The statement, while enthusiastic, doesn’t read to me like a blanket endorsement, nor should it. As a nonbinding resolution, the Green New Deal is the legislative equivalent of a position paper, and needs to be fleshed out. Still, AIA is right to see promise in it. Improving our cities, infrastructure, and buildings in ways that will increase efficiency, mitigate climate change, and engender resilience—these are excellent goals, especially when one considers the terrible price of inaction.

What else would the Green New Deal entail? The document’s first three pages (out of 14) reiterate some of the more frightening findings of the Intergovernmental Panel on Climate Change (namely that it’s about to get real ugly, real fast if we don’t curb carbon emissions), and includes an awful but accurate recitation of stats about current economic inequities.

It’s on page 4 that things get exciting, with a call for a “national, social, industrial, and economic mobilization on a scale not seen since World War II and the New Deal era.” The purpose of this massive effort would be to grow the economy, get people working, rebuild industry and infrastructure, and promote equity, all while reaching a state of net-zero greenhouse gas emissions.

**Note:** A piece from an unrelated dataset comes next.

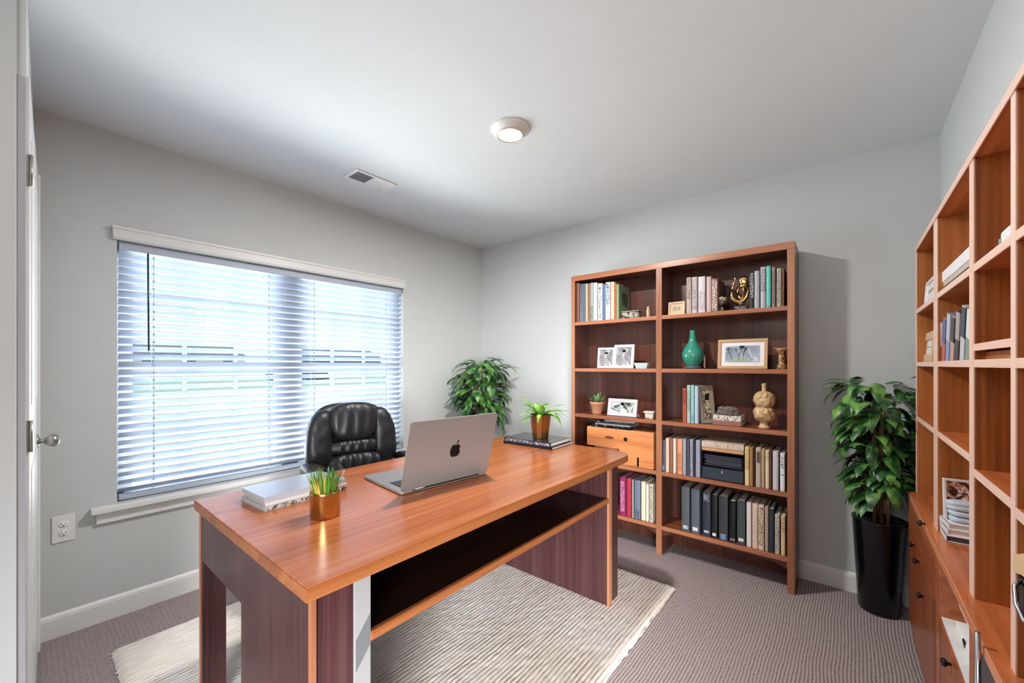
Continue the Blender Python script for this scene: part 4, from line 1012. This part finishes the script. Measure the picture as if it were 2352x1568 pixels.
# beige knotted sculpture
x, y, z = spot(1755, 2, .055)
e = empty('sculpture', (x, y, z), .2, 'beige gourd-shaped knotted sculpture on the third shelf', 'sculpture')
hs = zat(880, x, y) - z
def knot(sc):
    def f(q, u):
        a = math.atan2(q.y, q.x)
        k = .0035 * math.sin(6 * a + 5 * noise.noise(Vector((q.z * 30, a, sc)))) + .003 * noise.noise(Vector((q.x * 60, q.y * 60, q.z * 60 + sc)))
        r = math.hypot(q.x, q.y) + 1e-6; g = 1 + k / r * min(1, r / .03); q.x *= g; q.y *= g; return q
    return f
ms = mat('carved_beige', (200, 168, 122), .42)
b = MB(); b.pillow((0, 0, .168), (.052, .052, .052), 2.3, 24, knot(1)); b.build('upper_knot', ms, e)
b = MB(); b.pillow((0, 0, .086), (.054, .054, .048), 2.3, 24, knot(9)); b.build('lower_knot', ms, e)
b = MB(); b.lathe([(0, 0), (.028, 0), (.032, .006), (.028, .014), (.022, .02), (.023, .045)], n=24, cap=False); b.build('foot', ms, e)
b = MB(); b.lathe([(.02, .208), (.012, .222), (.012, hs - .012), (.014, hs - .004), (.009, hs)], n=16); b.build('topknot', ms, e)

# paper tray with flat books on top (tray shelf)
yl, yr = on_x(1611, XK), on_x(1709, XK); z = SH[3]
e = empty('paper_tray', (XK, (yl + yr) / 2, z), 0, 'black two-level paper tray full of dark papers, centre of its shelf', 'paper tray')
wt = yl - yr - .004; zt = zat(1039, XK, (yl + yr) / 2) - z
b = MB(); b.box(0, .2, -wt / 2, -wt / 2 + .005, 0, zt); b.box(0, .2, wt / 2 - .005, wt / 2, 0, zt); b.box(0, .2, -wt / 2, wt / 2, zt - .005, zt); b.box(0, .2, -wt / 2, wt / 2, .078, .083); b.build('tray_shell', M_BLACKG, e)
b = MB(); b.box(-.003, .195, -wt / 2 + .002, wt / 2 - .002, 0.001, .074, .006); o = b.build('drawer', mat('slate_plastic', (52, 60, 70), .25), e)
b = MB(); b.pillow((-.006, 0, .05), (.004, .005, .012), 2.5, 6); b.build('drawer_pull', M_CHROME, o)
b = MB(); rng = random.Random(2); q = .085
while q < zt - .03:
    t = rng.uniform(.004, .009); b.box(rng.uniform(.004, .014), .19, -wt / 2 + .012, wt / 2 - rng.uniform(.008, .03), q, q + t * .7, .001); q += t
b.build('papers', mat('dark_papers', (70, 70, 82), .4), e)
zb = z + zt
for i, (t, c_, lb) in enumerate(((.022, (206, 150, 108), 'orange-tan book lying flat on the black paper tray'), (.038, (214, 196, 174), 'thick cream book lying on top of the orange-tan one'))):
    b = MB(); b.box(0, .2, -wt / 2, wt / 2, 0, .003, .0006); b.box(0, .2, -wt / 2, wt / 2, t - .003, t, .0006); b.box(0, .004, -wt / 2, wt / 2, 0, t, .001)
    cov = b.build('book', mat('flatcover_%d' % i, c_, .4), None, (XK, (yl + yr) / 2, zb + .0005)); tag(cov, lb, 'book')
    p = MB(); p.box(.004, .197, -wt / 2 + .003, wt / 2 - .003, .003, t - .003); p.build('pages', M_PAPER, cov)
    if i: p = MB(); p.box(-.0006, 0, -wt / 2 + .01, wt / 2 * .9, .008, t - .008); p.build('spine_lettering', scribble('cream_marks', (214, 196, 174), (130, 104, 84), 110, .54), cov)
    zb += t

# orange wood storage box with dark magazines on the left bay
yl, yr = on_x(1348, BXF + .01), on_x(1501, BXF + .01); z = SH[3]
zbx = zat(986, BXF, (yl + yr) / 2) - z
e = empty('storage_box', (BXF + .01, (yl + yr) / 2, z), 0, 'light orange wooden desk box with slot and knob in the left bay', 'storage box')
wbx = yl - yr
b = MB(); b.box(0, .2, -wbx / 2, wbx / 2, .11, zbx, .004); b.box(0.0, .2, -wbx / 2, wbx / 2 * -.02, .001, .112, .004); b.box(.12, .2, -wbx * .01, wbx / 2, .001, .112, .003); b.build('body', wood('orange_box_wood', (190, 112, 62), (216, 138, 86), (228, 156, 104), 'y', .4, 30), e)
b = MB(); b.pillow((-.001, .07, zbx * .74), (.003, .032, .009), 3, 6); b.build('slot', mat('slot_brown', (110, 64, 36), .4), e)
b = MB(); b.lathe([(0, 0), (.014, 0), (.013, .006), (.006, .010), (0, .011)][::-1], c=(0, -.055, zbx * .74), n=18, mtx=Matrix.Rotation(-PI / 2, 4, 'Y')); b.build('knob', M_BLACKG, e)
b = MB(); b.box(-.006, .0, -.135, -.100, .012, .075, .002); b.build('latch_plate', mat('latch_orange', (206, 140, 84), .4), e)
b = MB(); b.box(-.0015, .0, -.152, -.140, .006, .07); b.build('latch_gap', M_BLACKG, e)
zm = z + zbx + .0005
for i, (lb, c_, t, dy, wd, rz, xo) in enumerate((('black folder at the bottom of the pile on the orange box', (24, 24, 28), .020, .045, .31, .0, .0), ('silver-grey magazine in the middle of the pile on the orange box', (150, 148, 146), .010, .03, .27, .03, .004), ('black magazine with pale print, upper of the orange box pile', (56, 56, 60), .014, .035, .26, -.02, .012), ('silver folder on top of the pile on the orange box', (170, 164, 158), .012, .04, .23, .02, .03))):
    b = MB(); b.box(0, .17, -wd / 2, wd / 2, 0, t, .002); o = b.build('magazine', scribble('mag_%d' % i, c_, tuple(max(0, v - 60) if v > 100 else v + 90 for v in c_), 40, .6, .2), None, (BXF + .012 + xo, (yl + yr) / 2 + dy - (.05 if i == 3 else 0) + .02, zm), (0, 0, rz)); tag(o, lb, 'magazine', 'magazines on the orange box'); zm += t + .0005
b = MB(); b.pillow((0, 0, .011), (.016, .02, .013), 2.4, 10, lambda q, u: q * (1 + .25 * noise.noise(q * 80))); tag(b.build('trinket', mat('bronze_trinket', (92, 74, 52), .3, metal=.6), None, (BXF + .035, (yl + yr) / 2 + .09, zm - .001)), 'small bronze lump lying on the magazine pile', 'trinket')
# ------------------------------------------------------------------ cherry wall unit on the right wall
RF, RB = -.250, YR + .004           # upper front plane, back plane
CF = -.228                          # counter front plane (sticks out a little)
RX1 = 2.68                          # its far end, near the tall plant
RX0 = 0.62                          # its near end, beside the camera
ZC = .672                           # counter top height
RTOP = 1.82
rc = empty('wall_unit', ((RX0 + RX1) / 2, (RF + RB) / 2, 0), 0, 'tall cherry wood wall unit with pale edges along the right wall', 'shelving unit')
rx, ry = rc.location.x, rc.location.y
def rbox(name, m, x0, x1, y0, y1, z0, z1, bev=.0012, par=None, label=None):
    b = MB(); b.box(x0 - rx, x1 - rx, y0 - ry, y1 - ry, z0, z1, bev); o = b.build(name, m, par or rc)
    if label: o['label'] = label
    return o
def xr(px, y=RF): return on_y(px, y)
DIV = [(RX1 - .02, RX1), (xr(2152), xr(2144)), (xr(2236), xr(2226)), (xr(2332), xr(2321)), (RX0 + .2, RX0 + .218), (RX0, RX0 + .02)]
for i, (x0, x1) in enumerate(DIV):
    s = rbox('upright_panel', M_CHER, x0, x1, RF - .003, RB, ZC if 0 < i < 5 else 0.0, RTOP - .02)
    rbox('pale_edging', M_CHEDGE, x0, x1, RF - .003, RF, ZC if 0 < i < 5 else .0, RTOP - .02, .0008, s)
s = rbox('top_board', M_CHERX, RX0, RX1, RF, RB, RTOP - .02, RTOP); rbox('pale_edging', M_CHEDGEX, RX0, RX1, RF, RF + .003, RTOP - .022, RTOP, .0008, s)
rbox('back_panel', M_CHER, RX0 + .02, RX1 - .02, RB, RB - .0 + .006, .05, RTOP - .02)
BAYS = [(DIV[k + 1][1], DIV[k][0]) for k in range(5)]
def rshelf(bay, z, t=.018, dep=None):
    x0, x1 = BAYS[bay]
    s = rbox('shelf', M_CHERX, x0, x1, RF - .003, RB + .006, z - t, z); rbox('pale_edging', M_CHEDGEX, x0, x1, RF - .003, RF, z - t - .001, z + .0005, .0008, s)
    return s
ZA, ZB = 1.527, 1.283
for bay in range(5): rshelf(bay, ZA); rshelf(bay, ZB)
rshelf(0, 1.033); rshelf(1, 1.033); rshelf(2, 1.004); rshelf(3, .995); rshelf(4, 1.0)
# thin false shelf with a small knob in the third bay
x0, x1 = BAYS[2]
s = rbox('drawer', M_CHER, x0, x1, RF - .02, RB + .006, ZB, ZB + .02)
rshelf(2, ZB + .040, .016)
b = MB(); b.pillow((xr(2277) - rx, RF - .012 - ry, ZB + .028), (.008, .008, .004), 2.2, 6); b.build('drawer_knob', M_BLACKG, s)
# counter
s = rbox('counter', M_CHERX, RX0, RX1, CF + .0, RB, ZC - .022, ZC, .002)
rbox('counter_edging', wood('counter_edge', (196, 120, 78), (214, 138, 96), (226, 154, 112), 'x', .3, 40), RX0, RX1, CF, CF + .004, ZC - .023, ZC + .0005, .0015, s)
# lower carcass
XD1 = on_y(2158, CF); XD0 = on_y(2150, CF)       # divider between first and second bays below
x2, x3 = on_y(2236, CF), on_y(2226, CF)
rbox('lower_upright', M_CHERX, XD1, XD0, CF, RB, .06, ZC - .022)
rbox('lower_upright', M_CHERX, x2, x3, CF, RB, .06, ZC - .022)
x4 = on_y(2332, CF); rbox('lower_upright', M_CHERX, x4, x4 + .02, CF, RB, .06, ZC - .022)
rbox('bottom_board', M_CHERX, RX0, RX1, CF - .008, RB, .05, .068)
rbox('plinth', M_CASE, RX0 + .02, RX1 - .03, CF - .03, RB, 0, .05)
def knob(px, py, par, yp):
    x = on_y(px, yp); z = zat(py, x, yp)
    b = MB(); b.lathe([(.004, 0), (.004, .006), (.010, .010), (.0115, .015), (.009, .020), (0, .022)], c=(x - rx, yp - ry, z), n=16, mtx=Matrix.Rotation(-PI / 2, 4, 'X')); b.build('knob', M_BLACKG, par)
DRW = wood('cherry_front_wood', (126, 62, 28), (160, 84, 42), (182, 104, 56), 'x', .3, 14)
d1 = rbox('drawer', DRW, XD0 + .002, RX1 - .002, CF - .016, CF + .002, .485, ZC - .024, .003)
d2 = rbox('cabinet_door', wood('cherry_door_wood', (118, 58, 28), (148, 78, 42), (168, 96, 56), 'z', .3, 14), XD0 + .002, RX1 - .002, CF - .016, CF + .002, .07, .481, .003)
rbox('carcass_side', M_CHER, RX1 - .02, RX1, CF - .004, RB, .05, ZC - .02)
knob(2125, 1203, d1, CF + .002)
for p in ((2112, 1290), (2122, 1370)): knob(p[0], p[1], d2, CF + .002)
knob(2101, 1252, d1, CF + .002)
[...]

One think tank, the American Action Forum, says that implementing the Green New Deal will cost somewhere between $51 trillion and $93 trillion (which the president has rounded up to $100 trillion). Those figures are just a scare tactic. The truth is that the resolution does not include remotely enough detail for anyone to generate a meaningful estimate.

First, we need to have a serious debate and build consensus around the best solutions for climate change and the other crises addressed by the Green New Deal. Then we need to act. And as Bates observed, we need to act swiftly. We should no longer indulge willful ignorance. Architecture, it’s time to mobilize.